### WHAT TO PRODUCE:
Please print the full listing exactly.

---------- SOURCE EXCERPT

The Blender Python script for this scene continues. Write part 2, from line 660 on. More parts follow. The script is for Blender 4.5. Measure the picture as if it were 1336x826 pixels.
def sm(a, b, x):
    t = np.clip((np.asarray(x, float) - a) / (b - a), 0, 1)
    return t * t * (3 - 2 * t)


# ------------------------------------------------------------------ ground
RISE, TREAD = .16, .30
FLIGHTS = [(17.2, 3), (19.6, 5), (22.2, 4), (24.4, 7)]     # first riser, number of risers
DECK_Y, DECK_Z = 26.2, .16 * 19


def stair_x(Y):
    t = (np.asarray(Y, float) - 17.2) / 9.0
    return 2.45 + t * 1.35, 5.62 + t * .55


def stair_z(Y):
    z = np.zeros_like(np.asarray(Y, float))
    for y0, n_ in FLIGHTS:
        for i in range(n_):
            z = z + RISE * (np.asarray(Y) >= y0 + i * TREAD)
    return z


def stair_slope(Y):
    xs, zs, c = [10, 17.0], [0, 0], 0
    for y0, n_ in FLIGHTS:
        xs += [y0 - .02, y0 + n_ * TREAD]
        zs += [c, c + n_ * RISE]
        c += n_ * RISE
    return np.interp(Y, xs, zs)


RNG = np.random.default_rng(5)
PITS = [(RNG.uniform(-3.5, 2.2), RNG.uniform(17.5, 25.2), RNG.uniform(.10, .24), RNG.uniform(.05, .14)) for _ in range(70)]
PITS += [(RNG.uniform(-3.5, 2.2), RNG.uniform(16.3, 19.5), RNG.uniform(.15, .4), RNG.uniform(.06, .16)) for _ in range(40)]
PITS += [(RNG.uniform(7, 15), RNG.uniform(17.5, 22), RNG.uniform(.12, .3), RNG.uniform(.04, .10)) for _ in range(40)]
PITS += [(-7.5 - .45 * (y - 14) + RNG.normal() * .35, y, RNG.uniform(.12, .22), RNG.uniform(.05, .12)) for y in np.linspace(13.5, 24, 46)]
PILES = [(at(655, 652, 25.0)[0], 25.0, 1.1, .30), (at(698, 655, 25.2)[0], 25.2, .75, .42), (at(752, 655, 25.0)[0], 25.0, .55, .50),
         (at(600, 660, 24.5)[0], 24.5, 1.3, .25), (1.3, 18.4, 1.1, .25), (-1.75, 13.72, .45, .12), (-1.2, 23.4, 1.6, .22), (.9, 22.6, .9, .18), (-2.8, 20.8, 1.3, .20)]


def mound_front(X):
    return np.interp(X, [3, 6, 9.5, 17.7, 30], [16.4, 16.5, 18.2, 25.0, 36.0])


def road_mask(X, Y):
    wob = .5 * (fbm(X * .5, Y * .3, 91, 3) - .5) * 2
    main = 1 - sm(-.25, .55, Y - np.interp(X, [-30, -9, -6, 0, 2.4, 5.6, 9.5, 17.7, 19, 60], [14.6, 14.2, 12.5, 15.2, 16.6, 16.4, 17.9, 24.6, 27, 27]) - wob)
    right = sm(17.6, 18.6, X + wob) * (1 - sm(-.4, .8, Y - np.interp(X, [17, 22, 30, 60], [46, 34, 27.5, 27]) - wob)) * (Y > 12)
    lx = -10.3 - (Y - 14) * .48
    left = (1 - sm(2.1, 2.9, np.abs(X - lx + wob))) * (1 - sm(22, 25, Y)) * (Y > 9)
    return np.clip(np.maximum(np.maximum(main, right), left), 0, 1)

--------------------

### THE OUTPUT:
The Blender Python script for this scene continues. Write part 2, from line 660 on. More parts follow. The script is for Blender 4.5. Measure the picture as if it were 1336x826 pixels.
def sm(a, b, x):
    t = np.clip((np.asarray(x, float) - a) / (b - a), 0, 1)
    return t * t * (3 - 2 * t)


# ------------------------------------------------------------------ ground
RISE, TREAD = .16, .30
FLIGHTS = [(17.2, 3), (19.6, 5), (22.2, 4), (24.4, 7)]     # first riser, number of risers
DECK_Y, DECK_Z = 26.2, .16 * 19


def stair_x(Y):
    t = (np.asarray(Y, float) - 17.2) / 9.0
    return 2.45 + t * 1.35, 5.62 + t * .55


def stair_z(Y):
    z = np.zeros_like(np.asarray(Y, float))
    for y0, n_ in FLIGHTS:
        for i in range(n_):
            z = z + RISE * (np.asarray(Y) >= y0 + i * TREAD)
    return z


def stair_slope(Y):
    xs, zs, c = [10, 17.0], [0, 0], 0
    for y0, n_ in FLIGHTS:
        xs += [y0 - .02, y0 + n_ * TREAD]
        zs += [c, c + n_ * RISE]
        c += n_ * RISE
    return np.interp(Y, xs, zs)


RNG = np.random.default_rng(5)
PITS = [(RNG.uniform(-3.5, 2.2), RNG.uniform(17.5, 25.2), RNG.uniform(.10, .24), RNG.uniform(.05, .14)) for _ in range(70)]
PITS += [(RNG.uniform(-3.5, 2.2), RNG.uniform(16.3, 19.5), RNG.uniform(.15, .4), RNG.uniform(.06, .16)) for _ in range(40)]
PITS += [(RNG.uniform(7, 15), RNG.uniform(17.5, 22), RNG.uniform(.12, .3), RNG.uniform(.04, .10)) for _ in range(40)]
PITS += [(-7.5 - .45 * (y - 14) + RNG.normal() * .35, y, RNG.uniform(.12, .22), RNG.uniform(.05, .12)) for y in np.linspace(13.5, 24, 46)]
PILES = [(at(655, 652, 25.0)[0], 25.0, 1.1, .30), (at(698, 655, 25.2)[0], 25.2, .75, .42), (at(752, 655, 25.0)[0], 25.0, .55, .50),
         (at(600, 660, 24.5)[0], 24.5, 1.3, .25), (1.3, 18.4, 1.1, .25), (-1.75, 13.72, .45, .12), (-1.2, 23.4, 1.6, .22), (.9, 22.6, .9, .18), (-2.8, 20.8, 1.3, .20)]


def mound_front(X):
    return np.interp(X, [3, 6, 9.5, 17.7, 30], [16.4, 16.5, 18.2, 25.0, 36.0])


def road_mask(X, Y):
    wob = .5 * (fbm(X * .5, Y * .3, 91, 3) - .5) * 2
    main = 1 - sm(-.25, .55, Y - np.interp(X, [-30, -9, -6, 0, 2.4, 5.6, 9.5, 17.7, 19, 60], [14.6, 14.2, 12.5, 15.2, 16.6, 16.4, 17.9, 24.6, 27, 27]) - wob)
    right = sm(17.6, 18.6, X + wob) * (1 - sm(-.4, .8, Y - np.interp(X, [17, 22, 30, 60], [46, 34, 27.5, 27]) - wob)) * (Y > 12)
    lx = -10.3 - (Y - 14) * .48
    left = (1 - sm(2.1, 2.9, np.abs(X - lx + wob))) * (1 - sm(22, 25, Y)) * (Y > 9)
    return np.clip(np.maximum(np.maximum(main, right), left), 0, 1)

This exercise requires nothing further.